Uh-uh -- you don't get off that easy, Mr. Wang. Your boss, President Ma Ying-jeou, spent TWO YEARS boycotting those arms packages when he was in opposition. As KMT chairman, Ma blocked 'em 60 times in the legislature. Nyet, nyet, nyet, nyet . . . Sixty times. You can't pawn THAT off on the former president, buddy.
In the end, Ma relented on the special arms bill. By that time however, America viewed him and the KMT as fundamentally untrustworthy. And the U.S. put the weapons sale on hold.
And so it was that the KMT was reduced to begging -- BEGGING! -- for that which it had so casually boycotted and dismissed as unnecessary just a few months earlier:
Please, please, please, sell us these weapons. 'Cause if you don't, uh . . . you'll, you'll . . . look really bad.
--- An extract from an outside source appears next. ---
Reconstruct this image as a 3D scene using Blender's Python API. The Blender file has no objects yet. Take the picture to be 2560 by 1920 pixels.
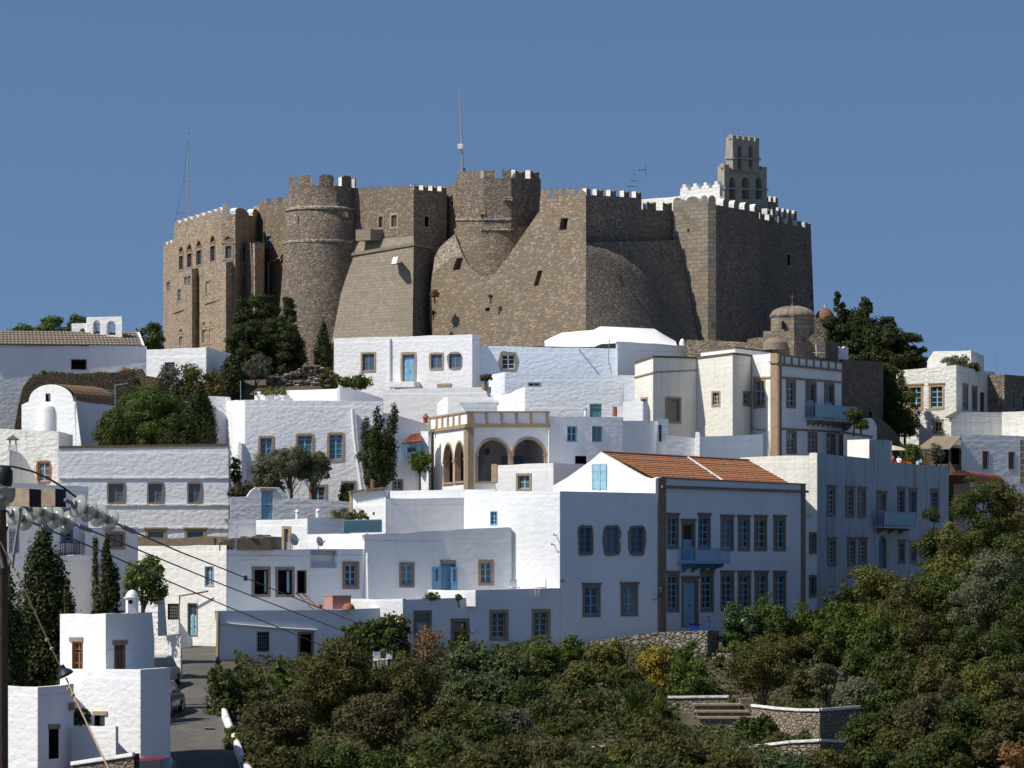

Really, REALLY bad . . . The passive-aggressive approach -- yeah, that's the ticket!
As for the credibility of the Ma Ying-jeou administration, we'll escape unscathed. Why, we're a lean, mean, governin' machine.
With the 24% approval rating to prove it.
** At the top of my head, Chen's accomplishments as president include the de-politicization of Taiwan's military, increased democritization (via a new referendum law) and his partially-successful attempts to de-normalize Taiwanese worship of former dictators Chiang Kai-shek and Chiang Ching-kuo.
Set against that record are troubling charges of corruption and money-laundering. Which if proven true, make his presidency a very mixed bag.